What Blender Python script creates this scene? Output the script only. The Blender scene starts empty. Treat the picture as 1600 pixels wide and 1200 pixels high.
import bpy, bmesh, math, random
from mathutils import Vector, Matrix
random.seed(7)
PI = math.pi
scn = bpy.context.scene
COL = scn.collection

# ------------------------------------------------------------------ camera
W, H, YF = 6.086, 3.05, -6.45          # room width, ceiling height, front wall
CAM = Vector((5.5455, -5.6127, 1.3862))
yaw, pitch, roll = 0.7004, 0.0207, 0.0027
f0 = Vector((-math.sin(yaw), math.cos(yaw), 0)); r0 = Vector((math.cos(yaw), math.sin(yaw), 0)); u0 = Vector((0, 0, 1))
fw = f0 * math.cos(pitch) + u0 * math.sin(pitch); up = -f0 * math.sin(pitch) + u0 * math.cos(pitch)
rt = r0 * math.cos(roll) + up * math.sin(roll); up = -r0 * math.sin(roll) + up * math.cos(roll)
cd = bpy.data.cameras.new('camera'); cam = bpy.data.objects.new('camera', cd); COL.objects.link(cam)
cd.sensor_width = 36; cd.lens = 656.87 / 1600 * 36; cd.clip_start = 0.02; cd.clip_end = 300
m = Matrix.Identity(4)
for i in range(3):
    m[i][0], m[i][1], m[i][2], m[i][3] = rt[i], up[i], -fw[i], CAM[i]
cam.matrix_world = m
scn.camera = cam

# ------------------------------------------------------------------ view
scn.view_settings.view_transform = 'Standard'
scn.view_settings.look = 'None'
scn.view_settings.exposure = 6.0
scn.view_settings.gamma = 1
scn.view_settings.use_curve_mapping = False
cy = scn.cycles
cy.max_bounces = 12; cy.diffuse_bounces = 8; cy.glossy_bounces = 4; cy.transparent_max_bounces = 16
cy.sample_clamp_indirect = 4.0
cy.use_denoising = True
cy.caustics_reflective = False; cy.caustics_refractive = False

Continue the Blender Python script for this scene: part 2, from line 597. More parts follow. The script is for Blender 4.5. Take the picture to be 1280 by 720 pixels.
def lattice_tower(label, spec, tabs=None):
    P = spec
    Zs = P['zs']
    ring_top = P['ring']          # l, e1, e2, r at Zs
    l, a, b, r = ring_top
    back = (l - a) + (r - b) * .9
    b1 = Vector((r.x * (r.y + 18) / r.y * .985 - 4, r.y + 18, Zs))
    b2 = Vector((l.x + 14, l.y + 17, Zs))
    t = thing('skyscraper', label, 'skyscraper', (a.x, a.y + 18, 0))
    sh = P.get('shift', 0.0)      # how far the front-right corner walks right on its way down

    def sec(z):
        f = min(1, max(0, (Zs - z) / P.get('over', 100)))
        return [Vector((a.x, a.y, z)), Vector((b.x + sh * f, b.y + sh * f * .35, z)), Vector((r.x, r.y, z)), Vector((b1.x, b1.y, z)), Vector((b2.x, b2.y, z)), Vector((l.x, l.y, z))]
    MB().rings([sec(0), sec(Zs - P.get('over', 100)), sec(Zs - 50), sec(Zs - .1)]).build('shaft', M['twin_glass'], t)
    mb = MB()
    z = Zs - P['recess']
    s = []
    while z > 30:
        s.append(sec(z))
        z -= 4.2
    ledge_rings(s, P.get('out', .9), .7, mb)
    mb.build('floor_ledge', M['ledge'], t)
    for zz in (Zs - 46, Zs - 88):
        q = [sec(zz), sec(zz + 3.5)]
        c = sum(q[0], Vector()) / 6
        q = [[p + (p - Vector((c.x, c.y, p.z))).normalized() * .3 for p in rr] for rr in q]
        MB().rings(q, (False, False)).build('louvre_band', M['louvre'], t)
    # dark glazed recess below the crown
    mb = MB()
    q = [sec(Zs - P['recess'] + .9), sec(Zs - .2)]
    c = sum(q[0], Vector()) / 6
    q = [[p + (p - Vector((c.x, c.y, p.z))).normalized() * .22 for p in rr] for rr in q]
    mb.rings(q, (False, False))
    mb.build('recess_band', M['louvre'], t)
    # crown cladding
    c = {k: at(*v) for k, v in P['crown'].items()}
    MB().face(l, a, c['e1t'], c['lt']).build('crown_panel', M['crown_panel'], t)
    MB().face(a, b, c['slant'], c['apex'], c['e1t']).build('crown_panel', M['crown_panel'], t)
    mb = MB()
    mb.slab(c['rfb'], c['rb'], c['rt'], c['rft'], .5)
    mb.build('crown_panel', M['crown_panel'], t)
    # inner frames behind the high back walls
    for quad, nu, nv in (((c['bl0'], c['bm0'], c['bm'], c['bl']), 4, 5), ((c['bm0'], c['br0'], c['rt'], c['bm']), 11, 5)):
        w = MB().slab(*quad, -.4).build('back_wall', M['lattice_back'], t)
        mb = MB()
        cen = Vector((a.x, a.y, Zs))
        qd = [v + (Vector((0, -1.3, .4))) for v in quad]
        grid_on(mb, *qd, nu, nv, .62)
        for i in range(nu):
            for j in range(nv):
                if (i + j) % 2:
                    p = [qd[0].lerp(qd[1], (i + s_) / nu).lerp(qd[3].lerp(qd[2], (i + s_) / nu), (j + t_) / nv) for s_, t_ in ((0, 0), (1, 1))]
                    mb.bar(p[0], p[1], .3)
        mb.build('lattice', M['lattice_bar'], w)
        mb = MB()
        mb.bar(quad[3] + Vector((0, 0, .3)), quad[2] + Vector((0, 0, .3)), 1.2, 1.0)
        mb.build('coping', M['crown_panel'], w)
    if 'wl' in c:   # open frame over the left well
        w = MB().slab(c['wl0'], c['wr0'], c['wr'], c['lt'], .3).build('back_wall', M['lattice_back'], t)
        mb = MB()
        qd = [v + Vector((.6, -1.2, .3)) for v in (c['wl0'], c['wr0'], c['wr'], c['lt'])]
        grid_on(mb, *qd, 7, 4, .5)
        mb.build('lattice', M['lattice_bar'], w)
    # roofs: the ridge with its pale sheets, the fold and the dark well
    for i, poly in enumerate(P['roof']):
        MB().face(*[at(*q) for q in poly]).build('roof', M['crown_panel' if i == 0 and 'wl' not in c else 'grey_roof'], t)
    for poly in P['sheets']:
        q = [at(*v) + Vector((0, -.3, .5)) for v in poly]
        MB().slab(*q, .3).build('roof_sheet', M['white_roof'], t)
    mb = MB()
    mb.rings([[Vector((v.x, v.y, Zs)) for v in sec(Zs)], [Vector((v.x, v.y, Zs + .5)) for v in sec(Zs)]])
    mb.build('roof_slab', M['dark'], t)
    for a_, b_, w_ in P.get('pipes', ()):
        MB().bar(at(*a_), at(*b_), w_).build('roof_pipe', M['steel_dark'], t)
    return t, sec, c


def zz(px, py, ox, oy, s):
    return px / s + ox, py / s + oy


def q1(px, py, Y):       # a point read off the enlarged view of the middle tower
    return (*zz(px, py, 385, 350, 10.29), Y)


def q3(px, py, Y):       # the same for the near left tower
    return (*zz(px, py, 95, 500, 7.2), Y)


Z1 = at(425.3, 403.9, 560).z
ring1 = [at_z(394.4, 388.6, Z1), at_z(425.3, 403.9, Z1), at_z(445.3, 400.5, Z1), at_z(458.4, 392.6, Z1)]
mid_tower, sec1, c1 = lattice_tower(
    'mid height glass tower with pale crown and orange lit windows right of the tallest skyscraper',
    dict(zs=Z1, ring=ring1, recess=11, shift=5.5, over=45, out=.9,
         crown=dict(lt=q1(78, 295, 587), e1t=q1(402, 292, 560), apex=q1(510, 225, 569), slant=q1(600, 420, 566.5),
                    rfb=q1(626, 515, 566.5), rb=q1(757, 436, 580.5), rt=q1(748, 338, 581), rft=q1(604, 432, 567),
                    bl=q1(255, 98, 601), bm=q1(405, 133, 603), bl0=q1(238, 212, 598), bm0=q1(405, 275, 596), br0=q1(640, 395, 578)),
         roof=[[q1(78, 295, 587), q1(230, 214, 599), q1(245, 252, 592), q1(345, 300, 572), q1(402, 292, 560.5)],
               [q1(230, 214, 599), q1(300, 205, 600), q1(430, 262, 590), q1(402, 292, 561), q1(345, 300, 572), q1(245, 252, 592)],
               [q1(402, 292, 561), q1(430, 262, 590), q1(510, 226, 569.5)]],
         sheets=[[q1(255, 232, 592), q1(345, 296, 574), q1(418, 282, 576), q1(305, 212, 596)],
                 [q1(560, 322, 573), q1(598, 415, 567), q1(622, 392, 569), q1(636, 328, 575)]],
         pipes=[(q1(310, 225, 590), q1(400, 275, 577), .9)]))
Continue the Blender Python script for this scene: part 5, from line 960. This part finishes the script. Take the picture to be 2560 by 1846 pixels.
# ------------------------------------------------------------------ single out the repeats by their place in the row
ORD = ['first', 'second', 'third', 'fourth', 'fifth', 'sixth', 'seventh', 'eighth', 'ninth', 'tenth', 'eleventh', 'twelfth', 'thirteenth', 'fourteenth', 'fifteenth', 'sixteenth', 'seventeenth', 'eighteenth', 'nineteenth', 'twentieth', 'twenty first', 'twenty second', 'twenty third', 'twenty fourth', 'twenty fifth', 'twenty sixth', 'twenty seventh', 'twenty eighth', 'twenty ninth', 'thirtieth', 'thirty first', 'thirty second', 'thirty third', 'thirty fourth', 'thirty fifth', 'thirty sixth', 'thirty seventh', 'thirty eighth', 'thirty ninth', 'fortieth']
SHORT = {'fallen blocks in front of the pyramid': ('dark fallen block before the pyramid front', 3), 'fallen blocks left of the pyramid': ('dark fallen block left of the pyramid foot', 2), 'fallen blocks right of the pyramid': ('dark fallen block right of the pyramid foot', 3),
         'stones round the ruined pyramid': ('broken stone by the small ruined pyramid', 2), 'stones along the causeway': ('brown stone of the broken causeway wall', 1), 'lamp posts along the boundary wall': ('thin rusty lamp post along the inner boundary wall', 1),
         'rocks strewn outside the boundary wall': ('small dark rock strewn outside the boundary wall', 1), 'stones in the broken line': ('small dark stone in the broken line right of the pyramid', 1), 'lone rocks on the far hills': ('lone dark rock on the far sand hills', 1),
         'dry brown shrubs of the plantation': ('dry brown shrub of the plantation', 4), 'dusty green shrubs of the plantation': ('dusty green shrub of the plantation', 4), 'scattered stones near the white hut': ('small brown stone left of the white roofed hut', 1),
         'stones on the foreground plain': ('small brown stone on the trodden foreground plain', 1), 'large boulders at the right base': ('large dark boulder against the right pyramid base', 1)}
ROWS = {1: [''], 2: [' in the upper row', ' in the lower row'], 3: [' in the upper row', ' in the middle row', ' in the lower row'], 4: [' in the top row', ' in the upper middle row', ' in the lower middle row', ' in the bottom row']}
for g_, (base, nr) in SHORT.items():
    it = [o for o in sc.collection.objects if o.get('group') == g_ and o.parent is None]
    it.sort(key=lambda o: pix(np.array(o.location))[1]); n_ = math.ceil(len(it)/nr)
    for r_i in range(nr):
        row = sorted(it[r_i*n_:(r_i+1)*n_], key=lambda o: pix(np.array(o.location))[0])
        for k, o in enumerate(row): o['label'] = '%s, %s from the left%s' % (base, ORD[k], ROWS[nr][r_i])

• _AIM_
Repeat the lines from the first one in the records through the line containing "scn.camera = cam", exactly as written, and nothing else.

• _CORRECT RESULT_
What Blender Python script creates this scene? Output the script only. The Blender scene starts empty. Treat the picture as 1600 pixels wide and 1200 pixels high.
import bpy, bmesh, math, random
from mathutils import Vector, Matrix
random.seed(7)
PI = math.pi
scn = bpy.context.scene
COL = scn.collection

# ------------------------------------------------------------------ camera
W, H, YF = 6.086, 3.05, -6.45          # room width, ceiling height, front wall
CAM = Vector((5.5455, -5.6127, 1.3862))
yaw, pitch, roll = 0.7004, 0.0207, 0.0027
f0 = Vector((-math.sin(yaw), math.cos(yaw), 0)); r0 = Vector((math.cos(yaw), math.sin(yaw), 0)); u0 = Vector((0, 0, 1))
fw = f0 * math.cos(pitch) + u0 * math.sin(pitch); up = -f0 * math.sin(pitch) + u0 * math.cos(pitch)
rt = r0 * math.cos(roll) + up * math.sin(roll); up = -r0 * math.sin(roll) + up * math.cos(roll)
cd = bpy.data.cameras.new('camera'); cam = bpy.data.objects.new('camera', cd); COL.objects.link(cam)
cd.sensor_width = 36; cd.lens = 656.87 / 1600 * 36; cd.clip_start = 0.02; cd.clip_end = 300
m = Matrix.Identity(4)
for i in range(3):
    m[i][0], m[i][1], m[i][2], m[i][3] = rt[i], up[i], -fw[i], CAM[i]
cam.matrix_world = m
scn.camera = cam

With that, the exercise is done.